* DIRECTION *
The lines to extract run from the first line of the material below to the line containing "plain_table('cream table with", both included; leave the pictures behind.

## start MATERIAL PROVIDED

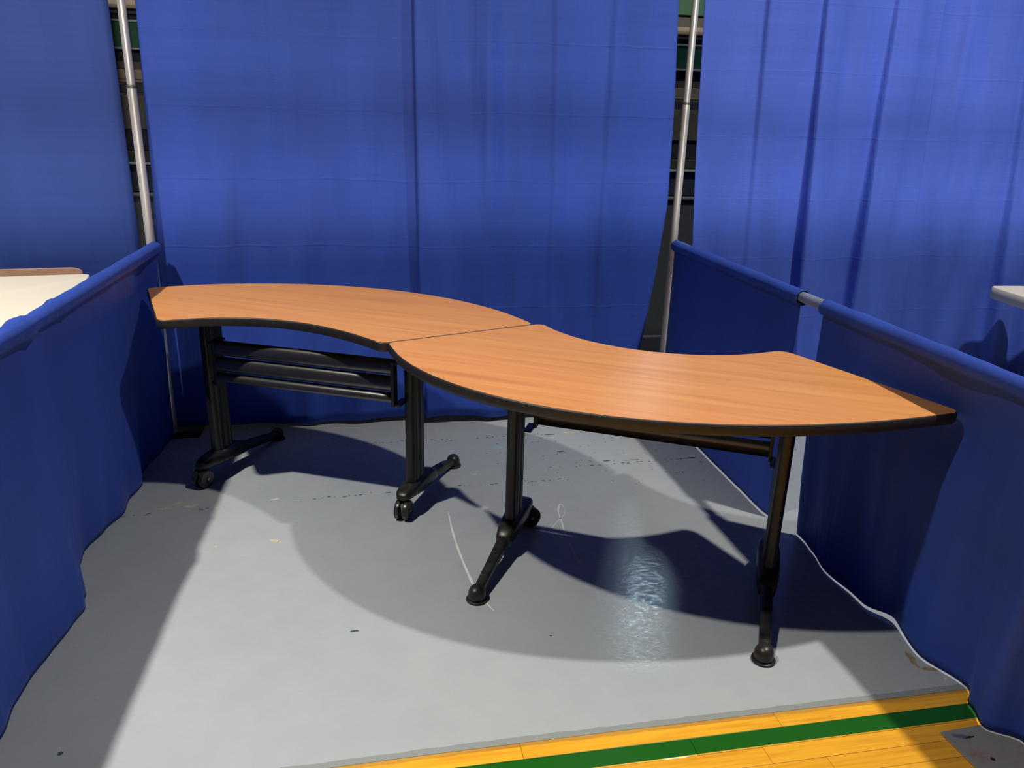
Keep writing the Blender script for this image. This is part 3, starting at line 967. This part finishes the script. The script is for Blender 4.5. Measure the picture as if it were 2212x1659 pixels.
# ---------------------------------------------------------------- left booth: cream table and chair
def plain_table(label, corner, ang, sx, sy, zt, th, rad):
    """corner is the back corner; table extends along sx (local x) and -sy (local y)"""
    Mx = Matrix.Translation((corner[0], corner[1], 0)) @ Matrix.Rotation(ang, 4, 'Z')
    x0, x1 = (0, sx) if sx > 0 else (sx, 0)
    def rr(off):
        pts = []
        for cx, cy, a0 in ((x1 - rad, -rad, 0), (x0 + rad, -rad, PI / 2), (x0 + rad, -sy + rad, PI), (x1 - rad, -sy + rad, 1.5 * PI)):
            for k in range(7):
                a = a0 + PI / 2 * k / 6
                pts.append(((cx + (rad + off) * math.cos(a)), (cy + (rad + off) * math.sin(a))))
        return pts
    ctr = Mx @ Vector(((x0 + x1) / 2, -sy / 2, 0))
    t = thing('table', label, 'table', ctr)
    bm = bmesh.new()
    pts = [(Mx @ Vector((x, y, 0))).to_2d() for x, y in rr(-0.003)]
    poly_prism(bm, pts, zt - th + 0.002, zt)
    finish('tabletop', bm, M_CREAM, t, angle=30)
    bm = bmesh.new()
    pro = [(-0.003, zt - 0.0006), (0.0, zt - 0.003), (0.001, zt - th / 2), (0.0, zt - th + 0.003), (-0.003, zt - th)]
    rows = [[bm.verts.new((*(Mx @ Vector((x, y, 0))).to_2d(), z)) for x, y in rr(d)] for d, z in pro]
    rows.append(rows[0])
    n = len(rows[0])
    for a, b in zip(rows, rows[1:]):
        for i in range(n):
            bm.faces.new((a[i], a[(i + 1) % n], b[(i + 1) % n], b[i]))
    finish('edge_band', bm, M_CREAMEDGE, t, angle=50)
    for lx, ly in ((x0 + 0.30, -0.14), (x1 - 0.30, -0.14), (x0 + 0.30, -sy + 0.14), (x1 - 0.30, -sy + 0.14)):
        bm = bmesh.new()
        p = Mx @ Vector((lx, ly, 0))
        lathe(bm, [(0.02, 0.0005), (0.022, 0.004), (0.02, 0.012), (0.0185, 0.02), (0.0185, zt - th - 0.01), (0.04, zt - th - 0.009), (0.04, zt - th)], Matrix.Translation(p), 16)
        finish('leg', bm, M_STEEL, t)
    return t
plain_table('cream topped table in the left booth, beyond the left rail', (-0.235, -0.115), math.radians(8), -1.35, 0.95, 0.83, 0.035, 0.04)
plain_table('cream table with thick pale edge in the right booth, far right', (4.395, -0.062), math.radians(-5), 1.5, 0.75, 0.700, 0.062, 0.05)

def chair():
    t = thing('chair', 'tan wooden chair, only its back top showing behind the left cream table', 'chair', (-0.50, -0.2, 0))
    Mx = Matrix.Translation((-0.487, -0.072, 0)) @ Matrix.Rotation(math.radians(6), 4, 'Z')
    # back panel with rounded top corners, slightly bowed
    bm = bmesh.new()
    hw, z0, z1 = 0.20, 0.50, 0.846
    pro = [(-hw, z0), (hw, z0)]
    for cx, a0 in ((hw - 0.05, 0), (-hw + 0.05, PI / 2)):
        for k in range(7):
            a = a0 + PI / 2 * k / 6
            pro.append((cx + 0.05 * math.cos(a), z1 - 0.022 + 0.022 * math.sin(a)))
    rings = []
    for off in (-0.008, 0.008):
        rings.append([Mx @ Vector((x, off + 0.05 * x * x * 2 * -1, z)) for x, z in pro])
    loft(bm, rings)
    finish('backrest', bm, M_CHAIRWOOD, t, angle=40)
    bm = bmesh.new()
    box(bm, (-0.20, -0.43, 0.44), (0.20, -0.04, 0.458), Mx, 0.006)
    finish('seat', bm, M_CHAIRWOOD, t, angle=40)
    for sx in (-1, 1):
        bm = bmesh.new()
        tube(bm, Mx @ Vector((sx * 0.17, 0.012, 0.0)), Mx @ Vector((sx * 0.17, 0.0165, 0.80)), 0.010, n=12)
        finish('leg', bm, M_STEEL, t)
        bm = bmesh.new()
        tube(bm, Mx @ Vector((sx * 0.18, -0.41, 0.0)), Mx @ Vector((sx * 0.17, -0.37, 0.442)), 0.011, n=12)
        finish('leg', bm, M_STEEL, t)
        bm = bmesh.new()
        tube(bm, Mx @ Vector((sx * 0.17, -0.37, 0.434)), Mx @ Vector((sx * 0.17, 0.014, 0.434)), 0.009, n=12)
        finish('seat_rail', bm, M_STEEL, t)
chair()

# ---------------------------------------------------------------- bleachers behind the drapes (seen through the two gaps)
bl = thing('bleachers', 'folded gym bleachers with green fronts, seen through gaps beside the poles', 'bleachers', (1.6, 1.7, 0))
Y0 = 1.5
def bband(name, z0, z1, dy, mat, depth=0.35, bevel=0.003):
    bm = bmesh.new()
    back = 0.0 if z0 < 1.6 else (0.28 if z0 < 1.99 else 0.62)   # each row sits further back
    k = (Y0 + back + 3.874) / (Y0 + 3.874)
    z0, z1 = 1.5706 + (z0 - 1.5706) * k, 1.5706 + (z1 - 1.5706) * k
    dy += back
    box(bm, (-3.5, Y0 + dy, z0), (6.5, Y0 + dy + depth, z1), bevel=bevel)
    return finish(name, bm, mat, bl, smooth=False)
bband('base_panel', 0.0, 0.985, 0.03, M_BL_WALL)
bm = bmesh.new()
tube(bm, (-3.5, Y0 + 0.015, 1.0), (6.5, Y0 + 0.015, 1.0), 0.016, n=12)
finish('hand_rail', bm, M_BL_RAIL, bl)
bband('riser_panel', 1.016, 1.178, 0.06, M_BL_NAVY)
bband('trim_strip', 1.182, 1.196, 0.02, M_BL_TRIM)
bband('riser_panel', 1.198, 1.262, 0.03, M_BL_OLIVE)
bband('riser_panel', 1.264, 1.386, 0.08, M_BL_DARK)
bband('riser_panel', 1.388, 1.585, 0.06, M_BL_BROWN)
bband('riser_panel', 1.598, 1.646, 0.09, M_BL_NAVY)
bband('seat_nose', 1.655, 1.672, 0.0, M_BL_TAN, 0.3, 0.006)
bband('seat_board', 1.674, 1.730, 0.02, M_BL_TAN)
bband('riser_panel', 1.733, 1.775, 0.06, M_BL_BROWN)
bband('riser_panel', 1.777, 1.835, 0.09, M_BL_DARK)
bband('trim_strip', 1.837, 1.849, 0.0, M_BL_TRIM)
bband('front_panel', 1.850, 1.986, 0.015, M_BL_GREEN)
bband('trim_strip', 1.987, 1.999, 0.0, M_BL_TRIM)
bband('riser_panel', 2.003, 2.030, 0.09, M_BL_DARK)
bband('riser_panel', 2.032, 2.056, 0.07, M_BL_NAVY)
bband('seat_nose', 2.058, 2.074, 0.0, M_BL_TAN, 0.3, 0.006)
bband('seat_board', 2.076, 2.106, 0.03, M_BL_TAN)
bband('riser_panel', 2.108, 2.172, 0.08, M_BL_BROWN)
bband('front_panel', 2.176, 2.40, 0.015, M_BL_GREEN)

## end MATERIAL PROVIDED

* EXERCISE RESULT *
Keep writing the Blender script for this image. This is part 3, starting at line 967. This part finishes the script. The script is for Blender 4.5. Measure the picture as if it were 2212x1659 pixels.
# ---------------------------------------------------------------- left booth: cream table and chair
def plain_table(label, corner, ang, sx, sy, zt, th, rad):
    """corner is the back corner; table extends along sx (local x) and -sy (local y)"""
    Mx = Matrix.Translation((corner[0], corner[1], 0)) @ Matrix.Rotation(ang, 4, 'Z')
    x0, x1 = (0, sx) if sx > 0 else (sx, 0)
    def rr(off):
        pts = []
        for cx, cy, a0 in ((x1 - rad, -rad, 0), (x0 + rad, -rad, PI / 2), (x0 + rad, -sy + rad, PI), (x1 - rad, -sy + rad, 1.5 * PI)):
            for k in range(7):
                a = a0 + PI / 2 * k / 6
                pts.append(((cx + (rad + off) * math.cos(a)), (cy + (rad + off) * math.sin(a))))
        return pts
    ctr = Mx @ Vector(((x0 + x1) / 2, -sy / 2, 0))
    t = thing('table', label, 'table', ctr)
    bm = bmesh.new()
    pts = [(Mx @ Vector((x, y, 0))).to_2d() for x, y in rr(-0.003)]
    poly_prism(bm, pts, zt - th + 0.002, zt)
    finish('tabletop', bm, M_CREAM, t, angle=30)
    bm = bmesh.new()
    pro = [(-0.003, zt - 0.0006), (0.0, zt - 0.003), (0.001, zt - th / 2), (0.0, zt - th + 0.003), (-0.003, zt - th)]
    rows = [[bm.verts.new((*(Mx @ Vector((x, y, 0))).to_2d(), z)) for x, y in rr(d)] for d, z in pro]
    rows.append(rows[0])
    n = len(rows[0])
    for a, b in zip(rows, rows[1:]):
        for i in range(n):
            bm.faces.new((a[i], a[(i + 1) % n], b[(i + 1) % n], b[i]))
    finish('edge_band', bm, M_CREAMEDGE, t, angle=50)
    for lx, ly in ((x0 + 0.30, -0.14), (x1 - 0.30, -0.14), (x0 + 0.30, -sy + 0.14), (x1 - 0.30, -sy + 0.14)):
        bm = bmesh.new()
        p = Mx @ Vector((lx, ly, 0))
        lathe(bm, [(0.02, 0.0005), (0.022, 0.004), (0.02, 0.012), (0.0185, 0.02), (0.0185, zt - th - 0.01), (0.04, zt - th - 0.009), (0.04, zt - th)], Matrix.Translation(p), 16)
        finish('leg', bm, M_STEEL, t)
    return t
plain_table('cream topped table in the left booth, beyond the left rail', (-0.235, -0.115), math.radians(8), -1.35, 0.95, 0.83, 0.035, 0.04)
plain_table('cream table with thick pale edge in the right booth, far right', (4.395, -0.062), math.radians(-5), 1.5, 0.75, 0.700, 0.062, 0.05)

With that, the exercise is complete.